--- Begin ---

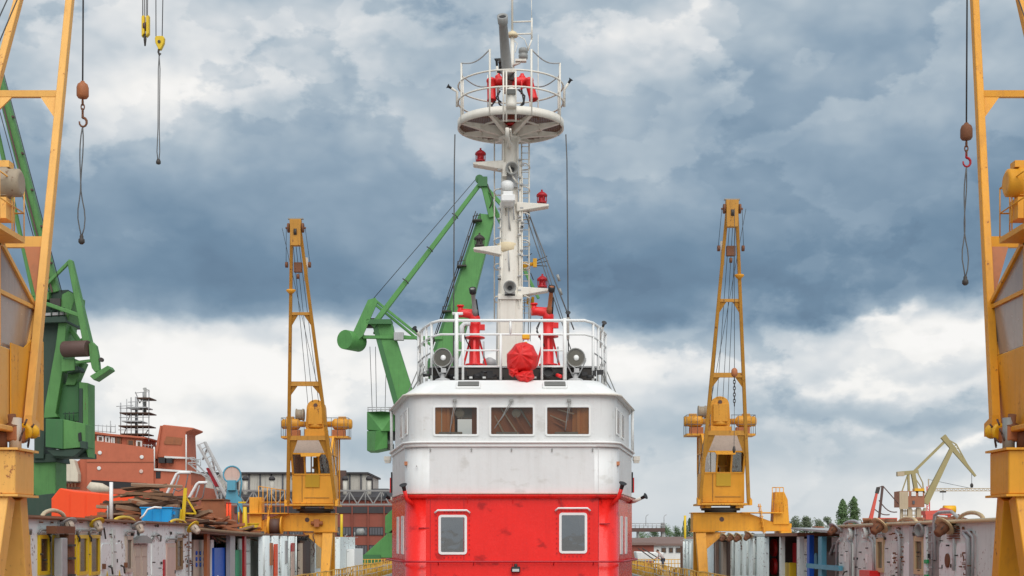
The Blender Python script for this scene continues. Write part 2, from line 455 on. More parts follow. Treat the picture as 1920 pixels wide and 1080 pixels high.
# ================================================================ ground, dock
m = MB()
hx, y0, y1, B = 17.6, 8.0, 128.0, 9000.0
m.add([(-B, -B, -1), (B, -B, -1), (B, B, -1), (-B, B, -1), (-hx, y0, -1), (hx, y0, -1), (hx, y1, -1), (-hx, y1, -1)],
      [(0, 1, 5, 4), (1, 2, 6, 5), (2, 3, 7, 6), (3, 0, 4, 7)])
struct(m.build('ground', 'concrete'))
struct(MB().bx(-hx, hx, y0, y1, -8.6, -8.0).build('dock_floor', 'stone_deck'))
for sgn in (-1, 1):
    a, b = sorted((sgn * 10.2, sgn * (hx + .01)))
    struct(MB().bx(a, b, y0, y1, -8.0, 0.0).build('dock_walkway', 'stone_deck'))

# ================================================================ the fireboat
YB = 38.0
boat = thing('fireboat', 'red and white fireboat with tall white mast standing in the dock', 'ship', (0, 44, -7.5))
def outline(hwf, hwb, yf, ym, yb, r, n=7):
    """half-plan of a house: back left, side, rounded front corner, front, mirrored"""
    A, C, D = V((-hwb, ym)), V((-hwf, yf)), V((0, yf))
    p0 = C + (A - C).normalized() * r; p2 = C + (D - C).normalized() * r
    arc = []
    for i in range(n + 1):
        t = i / n; arc.append(p0 * (1 - t) ** 2 + C * 2 * t * (1 - t) + p2 * t * t)
    left = [V((-hwb, yb)), A] + arc
    return left + [V((-p.x, p.y)) for p in reversed(left)]
def loft(m, lo, hi, smooth_all=False, cap_lo=False, cap_hi=True, skip_front=False):
    """lo, hi: lists of 3-D points"""
    n = len(lo)
    for i in range(n):
        j = (i + 1) % n
        if skip_front and i == n // 2 - 1: continue
        m.add([lo[i], lo[j], hi[j], hi[i]], [(0, 1, 2, 3)], smooth_all or (2 <= i < n // 2 - 1) or (n // 2 <= i < n - 3))
    if cap_hi: m.add(hi, [tuple(range(n))])
    if cap_lo: m.add(lo, [tuple(range(n))[::-1]])
def at_z(pl, z): return [V((p.x, p.y, z)) for p in pl]
def grid_wall(m, x0, x1, z0, z1, y, holes):
    xs = sorted({x0, x1, *[h[0] for h in holes], *[h[1] for h in holes]}); zs = sorted({z0, z1, *[h[2] for h in holes], *[h[3] for h in holes]})
    for a, b in zip(xs, xs[1:]):
        for c, d in zip(zs, zs[1:]):
            mx, mz = (a + b) / 2, (c + d) / 2
            if any(h[0] < mx < h[1] and h[2] < mz < h[3] for h in holes): continue
            m.add([(a, y, c), (b, y, c), (b, y, d), (a, y, d)], [(0, 1, 2, 3)])
def round_frame(m, x0, x1, z0, z1, y, t, d, r):
    """rounded rectangular frame round an opening (opening = x0..x1, z0..z1), proud by d towards -Y"""
    def ring(e, rr):
        pts = []
        for cx, cz, a0 in ((x1 + e - rr, z1 + e - rr, 0), (x0 - e + rr, z1 + e - rr, 90), (x0 - e + rr, z0 - e + rr, 180), (x1 + e - rr, z0 - e + rr, 270)):
            for k in range(5):
                a = R(a0 + 90 * k / 4); pts.append((cx + rr * math.cos(a), cz + rr * math.sin(a)))
        return pts
    inn, out_ = ring(-0.012, r * .5), ring(t, r + t * .4); n = len(inn)
    vs = [(x, y - d, z) for x, z in inn] + [(x, y - d, z) for x, z in out_] + [(x, y, z) for x, z in out_] + [(x, y + .05, z) for x, z in inn]
    fs = []
    for i in range(n):
        j = (i + 1) % n
        fs += [(i, j, n + j, n + i), (n + i, n + j, 2 * n + j, 2 * n + i), (j, i, 3 * n + i, 3 * n + j)]
    m.add(vs, fs)
k = YB / F
zz = lambda py: PZ(py, YB)
xx = lambda px: PX(px, YB)
Z_ROOF, Z_BAND, Z_RED, Z_LOW = zz(741), zz(829), zz(927), -1.2
# --- wheelhouse
o_w = outline(2.74, 3.5, YB, 42.6, 44.5, .55)
FX = 2.74 - .55
holesW = [(xx(815), xx(895), zz(815), zz(763)), (xx(920), xx(1000), zz(815), zz(763)), (xx(1025), xx(1105), zz(815), zz(763))]
m = MB(); loft(m, at_z(o_w, Z_BAND), at_z(o_w, Z_ROOF), cap_hi=False, skip_front=True)
n_ = len(o_w); m.f.pop(); m.s.pop(); m.v = m.v[:-4]      # the back wall is built with its own opening
grid_wall(m, -FX, FX, Z_BAND, Z_ROOF, YB, holesW)
grid_wall(m, -3.5, 3.5, Z_BAND, Z_ROOF, 44.5, [(PX(858, 44.5), PX(887, 44.5), PZ(822, 44.5), PZ(782, 44.5))])
wh = m.build('wheelhouse', 'white', boat)
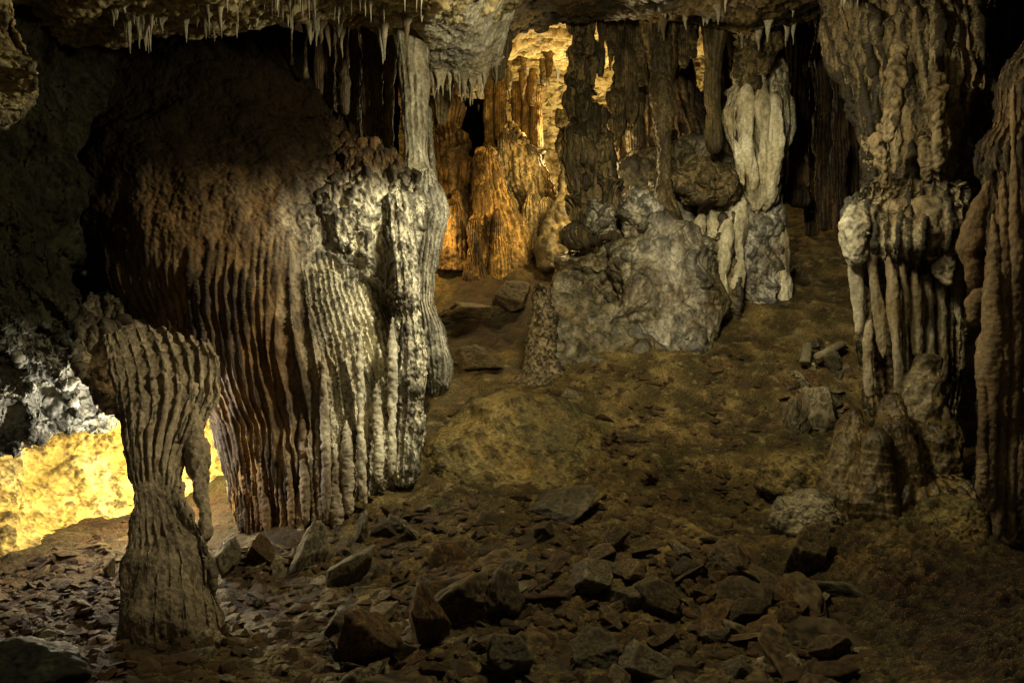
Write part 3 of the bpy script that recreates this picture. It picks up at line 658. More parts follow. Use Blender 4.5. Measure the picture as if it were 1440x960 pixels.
for n, (x, y0, y1, w, d) in enumerate([(858, -20, 100, 15, 9.7), (872, -20, 150, 16, 9.9), (888, -20, 175, 18, 9.8), (902, 0, 120, 12, 9.6), (893, 120, 255, 20, 10.1), (868, 130, 215, 20, 9.9), (962, 20, 95, 20, 9.2), (975, 10, 80, 12, 9.0)]):
    pillar('stalactite', [(y0, x - w * .7, x + w * .7, d), (y0 + 30, x - w * .5, x + w * .5, d), ((y0 + y1) / 2, x - w * .55, x + w * .5, d), (y1 - 15, x - w * .35, x + w * .35, d), (y1, x - w * .12, x + w * .12, d)],
           M['ochre_col'], 'dark ochre drape hanging beside the long column in the middle', group=dr2, nu=70, nv=140, ops=[('fbm', .06, 2), ('flute', .03, 9), ('fbm', .02, 9)])
for nm, rws in [('broad dark backing added to fill the gap right of the tiered column', [(-40, 856, 925, 10.7), (60, 858, 922, 10.7), (95, 862, 925, 10.7), (130, 858, 930, 10.65), (200, 850, 935, 10.6), (280, 850, 945, 10.5), (320, 850, 950, 10.45)]),
                ('dark backing added behind the long straight column', [(-40, 915, 982, 10.6), (60, 918, 974, 10.6), (110, 918, 972, 10.6), (150, 920, 984, 10.6), (170, 920, 1000, 10.55), (240, 915, 1020, 10.5), (300, 910, 1030, 10.4)]),
                ('dark backing added behind the straight olive stalactite', [(-40, 990, 1060, 10.5), (60, 993, 1060, 10.5), (120, 995, 1055, 10.45), (180, 990, 1060, 10.4), (260, 985, 1070, 10.35)])]:
    pillar('column', rws, M['shadow'], nm, 'column', k=.4, nu=170, nv=230, ops=[('fbm', .14, 1.4), ('flute', .07, 9, dict(warp=.6)), ('tier', .08, 4), ('fbm', .04, 6, dict(z=.4)), ('fbm', .014, 18)])  # added dark backings cover the bright chamber wall between the columns
pillar('column', [(-40, 890, 965, 9.15), (0, 897, 958, 9.12), (30, 902, 955, 9.10), (62, 908, 952, 9.08), (110, 912, 950, 9.05), (150, 918, 949, 9.03), (200, 922, 947, 9.00), (245, 923, 945, 9.00), (275, 919, 950, 8.95), (300, 912, 958, 8.90), (318, 908, 962, 8.90)],
       M['ochre_col'], 'long straight brown column reaching from the ceiling down to the pale boulder', 'column', k=.9, nu=130, nv=300, ops=[('fbm', .05, 2), ('flute', .03, 7, dict(warp=.4, mask=lambda V, v: sstep(.5, .2, v))), ('fbm', .025, 7, dict(z=.4)), ('fbm', .012, 18), ('cells', .006, 34)])
pillar('stalactite', [(20, 984, 1032, 9.00), (45, 986, 1026, 9.00), (75, 988, 1019, 9.00), (110, 990, 1014, 9.00), (150, 992, 1013, 9.00), (190, 992, 1016, 9.00), (206, 993, 1018, 9.00), (216, 998, 1014, 9.00)],
       M['ochre_col'], 'straight olive stalactite tapering to a blunt tip beside the cream column', k=.9, nu=90, nv=200)
lc = empty('column', P(1070, 408, 8.85), 'cream pale column swelling like a bulb with vertical folds, above a rounded grey base', 'column')
lathe('column_shaft', [(20, 1030, 1115, 9.23), (55, 1035, 1110, 9.13), (75, 1038, 1085, 9.03), (95, 1028, 1098, 8.98), (118, 1028, 1106, 8.93), (145, 1020, 1109, 8.88), (165, 1017, 1113, 8.88), (195, 1021, 1113, 8.88), (225, 1036, 1104, 8.88), (255, 1048, 1096, 8.88), (285, 1056, 1090, 8.88)],
      M['lit_col'], lc, k=.6, nu=260, nv=320, ops=[('fbm', .07, 1.8), ('billow', .10, 2.6, dict(mask=lambda V, v: sstep(.55, .35, v))), ('flute', .035, 7, dict(warp=1.3, mask=lambda V, v: sstep(.3, .5, v))), ('fbm', .05, 5, dict(z=.12)), ('fbm', .012, 16, dict(z=.2)), ('fbm', .005, 45)])
lathe('hood', [(-10, 1010, 1125, 9.1), (30, 1018, 1120, 8.95), (60, 1026, 1114, 8.8), (85, 1034, 1096, 8.66), (112, 1032, 1082, 8.6), (130, 1040, 1070, 8.62)], M['ochre_col'], lc, k=.6, nu=200, nv=180, ops=[('fbm', .14, 1.6), ('ridge', .08, 2.4), ('billow', .06, 4), ('fbm', .02, 12)])
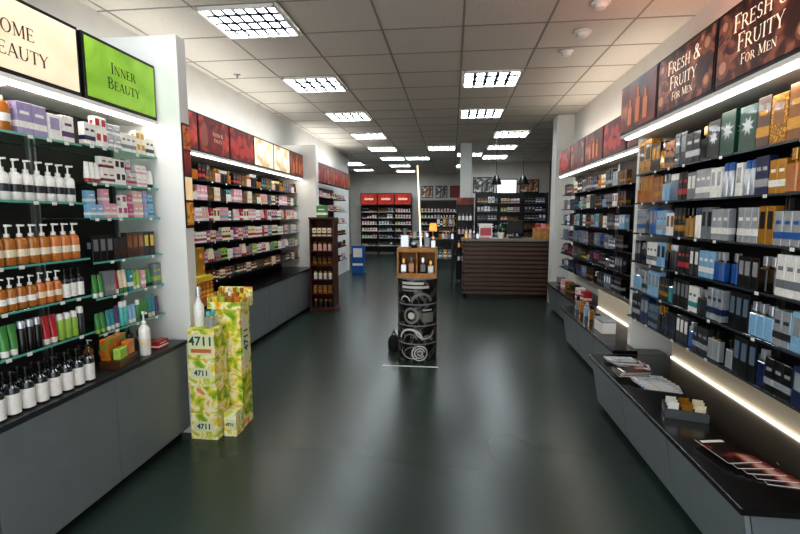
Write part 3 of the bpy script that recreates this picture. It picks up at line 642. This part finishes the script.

--- End ---

GIVEN REQUEST: Return nothing but the lines running from the start of the data to the line with "-8.0, 0.0).build('dock_walkway', 'stone_deck'))", please, both ends included and no pictures.

THE COMPLETED TASK:
The Blender Python script for this scene continues. Write part 2, from line 455 on. More parts follow. Treat the picture as 1920 pixels wide and 1080 pixels high.
# ================================================================ ground, dock
m = MB()
hx, y0, y1, B = 17.6, 8.0, 128.0, 9000.0
m.add([(-B, -B, -1), (B, -B, -1), (B, B, -1), (-B, B, -1), (-hx, y0, -1), (hx, y0, -1), (hx, y1, -1), (-hx, y1, -1)],
      [(0, 1, 5, 4), (1, 2, 6, 5), (2, 3, 7, 6), (3, 0, 4, 7)])
struct(m.build('ground', 'concrete'))
struct(MB().bx(-hx, hx, y0, y1, -8.6, -8.0).build('dock_floor', 'stone_deck'))
for sgn in (-1, 1):
    a, b = sorted((sgn * 10.2, sgn * (hx + .01)))
    struct(MB().bx(a, b, y0, y1, -8.0, 0.0).build('dock_walkway', 'stone_deck'))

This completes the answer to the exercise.